Between midnight and 1 a.m. on June 5, Ayuso said, he and a friend, Wanda "Yaya" Semprit, smoked marijuana in the doorway of her mother's apartment on Zion Street, near where he had been threatened the previous morning. When he was ready to leave, he said, he volunteered to take out Semprit's garbage and walked toward trash bins at the end of the parking lot.
As he walked back from the trash bins toward his car, he said, he heard a car pull up, its brakes slamming on.
"Some guy in the car rolled down the window and said, 'What's up,'" Ayuso said, later describing the man's tone as aggressive.
He said the man twice asked, "What you got?" and that he replied, in street language, that he had no "junk."
"He started reaching for the door and folding over like this," Ayuso said, bending forward in the witness box.
"First I thought he was going to rob me," Ayuso said. "When he started reaching, I thought he was going to shoot me."
He added a moment later, "That's where people keep their guns, under the seat."

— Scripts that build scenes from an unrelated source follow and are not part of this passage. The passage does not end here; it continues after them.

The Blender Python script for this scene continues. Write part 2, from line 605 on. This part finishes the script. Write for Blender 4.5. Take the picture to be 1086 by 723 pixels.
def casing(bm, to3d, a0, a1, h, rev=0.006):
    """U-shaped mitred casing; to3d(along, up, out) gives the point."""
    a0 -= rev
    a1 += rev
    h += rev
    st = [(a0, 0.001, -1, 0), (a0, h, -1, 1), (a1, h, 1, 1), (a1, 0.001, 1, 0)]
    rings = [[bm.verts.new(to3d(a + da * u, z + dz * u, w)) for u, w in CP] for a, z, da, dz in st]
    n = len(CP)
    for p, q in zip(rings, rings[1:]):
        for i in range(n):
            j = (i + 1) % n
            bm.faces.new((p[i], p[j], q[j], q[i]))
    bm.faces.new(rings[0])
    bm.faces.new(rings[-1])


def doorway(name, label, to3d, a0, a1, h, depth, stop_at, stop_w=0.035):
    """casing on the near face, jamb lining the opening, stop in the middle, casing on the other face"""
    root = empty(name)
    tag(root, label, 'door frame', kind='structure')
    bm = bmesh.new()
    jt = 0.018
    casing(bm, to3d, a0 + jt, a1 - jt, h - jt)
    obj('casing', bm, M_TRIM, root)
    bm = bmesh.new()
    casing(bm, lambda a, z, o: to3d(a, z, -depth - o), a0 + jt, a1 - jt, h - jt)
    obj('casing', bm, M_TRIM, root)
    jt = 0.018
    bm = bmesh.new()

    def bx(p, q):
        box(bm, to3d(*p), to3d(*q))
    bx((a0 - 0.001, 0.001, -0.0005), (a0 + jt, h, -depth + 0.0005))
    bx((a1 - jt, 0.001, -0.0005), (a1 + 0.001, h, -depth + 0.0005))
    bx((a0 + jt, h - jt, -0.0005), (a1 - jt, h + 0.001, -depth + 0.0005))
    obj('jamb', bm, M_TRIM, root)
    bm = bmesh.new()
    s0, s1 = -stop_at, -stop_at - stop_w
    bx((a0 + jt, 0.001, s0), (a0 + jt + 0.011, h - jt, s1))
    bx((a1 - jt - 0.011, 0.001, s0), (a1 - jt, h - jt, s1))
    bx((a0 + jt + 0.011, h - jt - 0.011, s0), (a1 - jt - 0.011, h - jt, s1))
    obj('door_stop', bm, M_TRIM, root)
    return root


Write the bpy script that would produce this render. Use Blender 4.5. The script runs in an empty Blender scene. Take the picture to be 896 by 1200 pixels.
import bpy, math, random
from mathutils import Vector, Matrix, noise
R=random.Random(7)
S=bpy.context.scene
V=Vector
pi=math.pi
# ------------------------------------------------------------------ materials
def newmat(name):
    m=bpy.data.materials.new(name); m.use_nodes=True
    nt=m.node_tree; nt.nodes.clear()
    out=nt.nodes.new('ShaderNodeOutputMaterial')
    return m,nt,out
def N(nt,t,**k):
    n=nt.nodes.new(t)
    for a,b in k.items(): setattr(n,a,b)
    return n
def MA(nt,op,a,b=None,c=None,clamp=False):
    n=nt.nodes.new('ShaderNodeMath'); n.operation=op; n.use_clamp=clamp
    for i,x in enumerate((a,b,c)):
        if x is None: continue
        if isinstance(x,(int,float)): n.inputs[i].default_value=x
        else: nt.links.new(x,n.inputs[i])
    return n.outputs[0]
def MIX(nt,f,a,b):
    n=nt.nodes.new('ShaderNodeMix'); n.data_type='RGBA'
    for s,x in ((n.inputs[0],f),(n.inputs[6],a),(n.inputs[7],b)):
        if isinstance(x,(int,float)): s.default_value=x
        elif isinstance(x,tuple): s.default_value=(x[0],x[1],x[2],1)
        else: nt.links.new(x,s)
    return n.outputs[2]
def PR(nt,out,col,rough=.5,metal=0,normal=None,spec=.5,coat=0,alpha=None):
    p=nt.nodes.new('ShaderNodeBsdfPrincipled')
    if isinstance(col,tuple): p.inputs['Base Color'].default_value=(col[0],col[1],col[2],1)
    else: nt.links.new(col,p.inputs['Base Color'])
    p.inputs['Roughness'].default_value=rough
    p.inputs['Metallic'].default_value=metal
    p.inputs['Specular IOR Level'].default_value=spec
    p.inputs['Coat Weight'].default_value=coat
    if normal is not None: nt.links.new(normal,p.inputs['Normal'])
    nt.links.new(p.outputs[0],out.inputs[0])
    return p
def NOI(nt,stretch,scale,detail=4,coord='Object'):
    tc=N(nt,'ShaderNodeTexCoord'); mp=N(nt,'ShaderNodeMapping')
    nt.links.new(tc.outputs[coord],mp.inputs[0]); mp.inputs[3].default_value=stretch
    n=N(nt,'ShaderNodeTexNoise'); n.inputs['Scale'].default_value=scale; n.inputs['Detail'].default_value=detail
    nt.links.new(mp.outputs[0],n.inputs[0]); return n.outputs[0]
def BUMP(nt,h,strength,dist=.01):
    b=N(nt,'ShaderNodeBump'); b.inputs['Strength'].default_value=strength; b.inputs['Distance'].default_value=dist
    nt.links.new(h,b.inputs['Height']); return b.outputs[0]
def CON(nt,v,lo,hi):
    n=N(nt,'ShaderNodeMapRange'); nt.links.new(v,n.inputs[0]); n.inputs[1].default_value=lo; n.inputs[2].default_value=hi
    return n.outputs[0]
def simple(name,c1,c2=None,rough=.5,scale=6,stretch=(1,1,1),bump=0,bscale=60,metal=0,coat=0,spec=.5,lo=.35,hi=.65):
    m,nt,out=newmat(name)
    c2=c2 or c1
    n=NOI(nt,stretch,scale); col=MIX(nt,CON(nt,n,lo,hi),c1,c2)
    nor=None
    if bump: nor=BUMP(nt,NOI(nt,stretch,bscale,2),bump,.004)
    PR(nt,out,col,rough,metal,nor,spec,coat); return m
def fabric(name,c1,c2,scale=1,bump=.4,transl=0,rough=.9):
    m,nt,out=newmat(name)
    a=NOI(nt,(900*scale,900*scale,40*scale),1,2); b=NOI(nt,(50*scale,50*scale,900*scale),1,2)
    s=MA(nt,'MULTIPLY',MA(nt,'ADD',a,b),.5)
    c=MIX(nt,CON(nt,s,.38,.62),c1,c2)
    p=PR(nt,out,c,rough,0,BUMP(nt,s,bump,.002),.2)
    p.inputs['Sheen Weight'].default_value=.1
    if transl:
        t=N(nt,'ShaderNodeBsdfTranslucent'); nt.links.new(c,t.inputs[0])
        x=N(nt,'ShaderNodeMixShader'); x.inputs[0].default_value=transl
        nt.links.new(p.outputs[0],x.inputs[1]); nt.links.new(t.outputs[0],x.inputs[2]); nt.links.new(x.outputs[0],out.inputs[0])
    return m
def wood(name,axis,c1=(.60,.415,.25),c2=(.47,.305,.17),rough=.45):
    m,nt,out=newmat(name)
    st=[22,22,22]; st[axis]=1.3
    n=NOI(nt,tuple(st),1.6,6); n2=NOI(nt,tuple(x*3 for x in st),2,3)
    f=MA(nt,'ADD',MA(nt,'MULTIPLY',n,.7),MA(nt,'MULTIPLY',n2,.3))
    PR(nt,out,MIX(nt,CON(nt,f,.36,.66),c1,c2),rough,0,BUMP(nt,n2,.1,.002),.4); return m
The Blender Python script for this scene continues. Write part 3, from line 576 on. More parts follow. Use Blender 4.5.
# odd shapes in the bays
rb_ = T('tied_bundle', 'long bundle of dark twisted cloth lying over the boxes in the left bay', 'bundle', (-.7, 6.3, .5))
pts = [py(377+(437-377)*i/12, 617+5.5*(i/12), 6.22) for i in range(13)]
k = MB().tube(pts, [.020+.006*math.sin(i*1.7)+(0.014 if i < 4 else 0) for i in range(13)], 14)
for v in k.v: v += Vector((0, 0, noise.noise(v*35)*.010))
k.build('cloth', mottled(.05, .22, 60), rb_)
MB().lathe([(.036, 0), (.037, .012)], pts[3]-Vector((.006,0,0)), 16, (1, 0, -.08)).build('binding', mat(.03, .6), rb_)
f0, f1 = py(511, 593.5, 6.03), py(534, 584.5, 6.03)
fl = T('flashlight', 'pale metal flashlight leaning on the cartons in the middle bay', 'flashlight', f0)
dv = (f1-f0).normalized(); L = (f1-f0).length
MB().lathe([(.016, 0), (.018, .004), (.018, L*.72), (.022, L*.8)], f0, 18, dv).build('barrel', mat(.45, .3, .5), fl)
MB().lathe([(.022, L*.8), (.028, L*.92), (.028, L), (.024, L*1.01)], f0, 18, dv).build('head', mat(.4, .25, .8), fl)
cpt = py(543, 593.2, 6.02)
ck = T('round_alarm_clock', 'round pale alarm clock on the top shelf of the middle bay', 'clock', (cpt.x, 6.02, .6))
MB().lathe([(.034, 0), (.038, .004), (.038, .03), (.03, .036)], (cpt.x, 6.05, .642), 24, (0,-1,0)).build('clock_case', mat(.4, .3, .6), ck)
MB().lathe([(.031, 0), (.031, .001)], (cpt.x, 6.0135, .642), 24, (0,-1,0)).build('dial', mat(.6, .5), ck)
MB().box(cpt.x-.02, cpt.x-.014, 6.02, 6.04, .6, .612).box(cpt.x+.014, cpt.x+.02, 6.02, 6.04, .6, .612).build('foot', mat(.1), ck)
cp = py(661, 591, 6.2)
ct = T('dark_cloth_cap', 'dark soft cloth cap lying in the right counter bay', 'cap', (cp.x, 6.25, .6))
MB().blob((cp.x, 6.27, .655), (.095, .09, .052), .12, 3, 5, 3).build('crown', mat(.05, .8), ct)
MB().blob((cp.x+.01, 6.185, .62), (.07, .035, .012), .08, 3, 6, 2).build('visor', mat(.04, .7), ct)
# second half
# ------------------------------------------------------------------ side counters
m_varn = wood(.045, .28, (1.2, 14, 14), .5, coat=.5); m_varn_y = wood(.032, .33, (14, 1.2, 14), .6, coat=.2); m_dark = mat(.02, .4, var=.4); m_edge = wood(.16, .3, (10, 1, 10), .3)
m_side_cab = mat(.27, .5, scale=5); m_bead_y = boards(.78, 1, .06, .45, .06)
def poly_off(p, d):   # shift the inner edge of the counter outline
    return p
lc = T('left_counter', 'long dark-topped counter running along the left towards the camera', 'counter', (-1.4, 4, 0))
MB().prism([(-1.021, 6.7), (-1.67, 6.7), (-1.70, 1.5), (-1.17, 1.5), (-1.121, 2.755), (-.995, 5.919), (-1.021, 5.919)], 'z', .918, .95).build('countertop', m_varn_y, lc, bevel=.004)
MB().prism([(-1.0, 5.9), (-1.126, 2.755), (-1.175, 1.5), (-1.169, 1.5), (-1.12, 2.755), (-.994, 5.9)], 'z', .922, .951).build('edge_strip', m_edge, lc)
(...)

"I just reacted, scared for my life," he said. "I pulled it out and started shooting."
Ayuso said he never said the word, "jakes" during the incident but did use the word "jukes," a slang term for a robbery or robbery victim.
Hartford State's Attorney James Thomas told the jury that, even if Ayuso's version of the incident is correct, his actions don't meet the legal standard for self-defense. In an effort to summarize Ayuso's self-defense claim, the prosecutor wrote on a blackboard, "Aggressive what's up?" and "Furtive gesture."
"If that's all that's required under the law for deadly force, there are a lot more neighborhoods that are going to be dangerous," Thomas said.
Judge Edward J. Mullarkey began his legal instructions to the jury Friday afternoon but didn't finish them before sending the jury home for the weekend.